Market lessons.

To say we have had an interesting month would be an understatement. Stocks fell like nine pins, and they fell irrespective of TAGS attached to em, blue chip, value company, growth stock, dividend yield blah blah and they fell irrespective how good a narrative was behind them.

There is something beautiful about Market fall. I am not a sadist trust me, its just that the market is such a great leveler, A sudden market fall puts everything in perspective, cuts your ego in half and makes a philosopher out of you 😉

More than anything else, The IMPORTANT Lessons get reinstated.

One of the biggest lessons for example is HUMAN URGE TO FIND WHY?

Spend 15 minutes on Business channels and you will know a well articulated 15 sentence reason of Why India had its fall. Crude oil, ILFS, currency etc etc. BUT remember these are post facto blabbers. They mean nothing to a speculator or to an Investor for that matter.

Lesson is Watch them for what they are worth, ENTERTAINMENT. In fact NOT EVEN that, because Information overload can actually paralyze you from pulling the Trigger.

 

 

 

Second Biggest lesson is wat @upticker tweeted

 

 

There are primarily 02 ways to milk the Market Cow. Momentum and Value. The question is NOT which one is BETTER?, instead it is WHICH ONE SUITS YOU!!

 

Its about knowing yourself, who you are and what are your core values.  Are you a contrarian who thinks He is right and market is wrong. Are you confident about what you know about the company. Are you the kind of person who can easily sleep well at night seeing your portfolio down 50-70%.

or Are you

Not cocky about your abilities and convictions and believe in the wisdom of the market.  Believe in Strong risk management to ensure you never reach a draw down which can trigger your Uncle point.

Now Trust me, neither path is EASY or BETTER than other. A momentum guy needs to have guts to square off his positions now and be willing to look stupid if this was actually a BOTTOM.

A value guy needs to have guts to Buy more of his position or other positions as the market keeps falling.  You can only pull off such acts when you exactly know who you are, the strategy has to align with your belief system.

And once you have figured that out, it all boils down to DISCIPLINE to adhere to the defined process.

 

 

Third Lesson,  Concept of ABSOLIUTE RETURNS Vs Relative returns.

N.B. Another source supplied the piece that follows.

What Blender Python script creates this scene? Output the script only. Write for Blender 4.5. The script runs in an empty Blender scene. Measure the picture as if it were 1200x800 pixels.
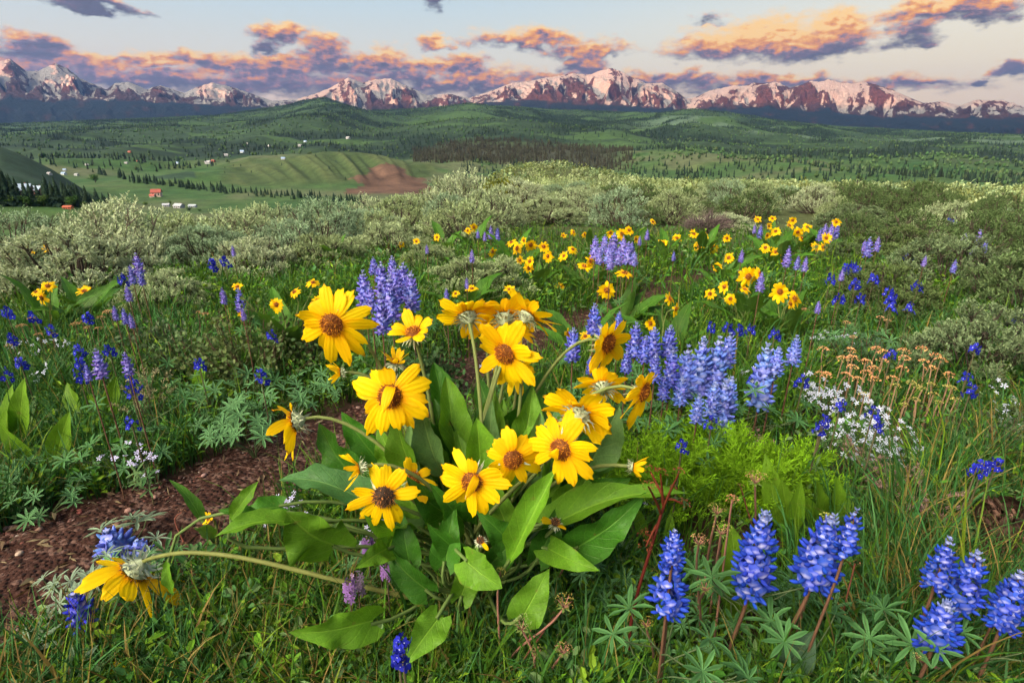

MWM currently is at 20% return in 18 months. That is almost twice as good as NIFTY. But that may be a consolation prize for a mutual fund which compares itself with its benchmarks. For someone who is chasing Alpha, it is Pathetic that we had to give away so much back to the market. (We were up 54% in January)

The way to address this problem is Position sizing as a strategy over and above your current stock selection strategy. I discussed that in detail in our webinar below.  Timing the timing model. (02 ways to do that ,Deploy more capital when going is good and less when trend of equity curve is down. Second, deploy more money on pre set drawdown levels)

 

https://www.youtube.com/watch?v=T0vt4reutE4&feature=youtu.be

 

Another way to ensure we keep what we have earned is to deploy Option hedges when trend changes.

 

 

Lesson #4. Difference between Practioner and Academicians.

Wassap and social media are full of WB and Howard marks quotes and what one should do ideally in these situations.  How you should add to your positions and how “this too shall pass” .

The first thing a Practioner did, was liquidate all his liquid funds. That is the way how FAT TONY would think. The LAST thing you want is to lose your money on an account which was not even meant to generate ALPHA. Only an academician tries to beat benchmarks in Liquid funds.

 

Ofcourse these are extreme views, but get the drift. The point is this

 

Let us say you have a position in a STOCK and a bad news HIT it.  What would you do.

A) evaluate a situation (if market is irrational, buy more)

B) Do nothing.

C) Sell first Think later.

 

Now look at the OUTCOMES.

Option C is the correct answer in almost all situations where you have incomplete information. You can always buy your stock 20% higher after your detailed analyses.

In both option A and B, you are presuming that you know more than the market and B) you have complete information. and remember in these situations you never have complete information, you don’t know the Fraud angle, or counter party risks etc. etc.

Nestle Maggie example: I would hold and buy more because reason of fall is known and there is no fraud angle

PC Jeweller : I would sell as I don’t know what the jhol is!!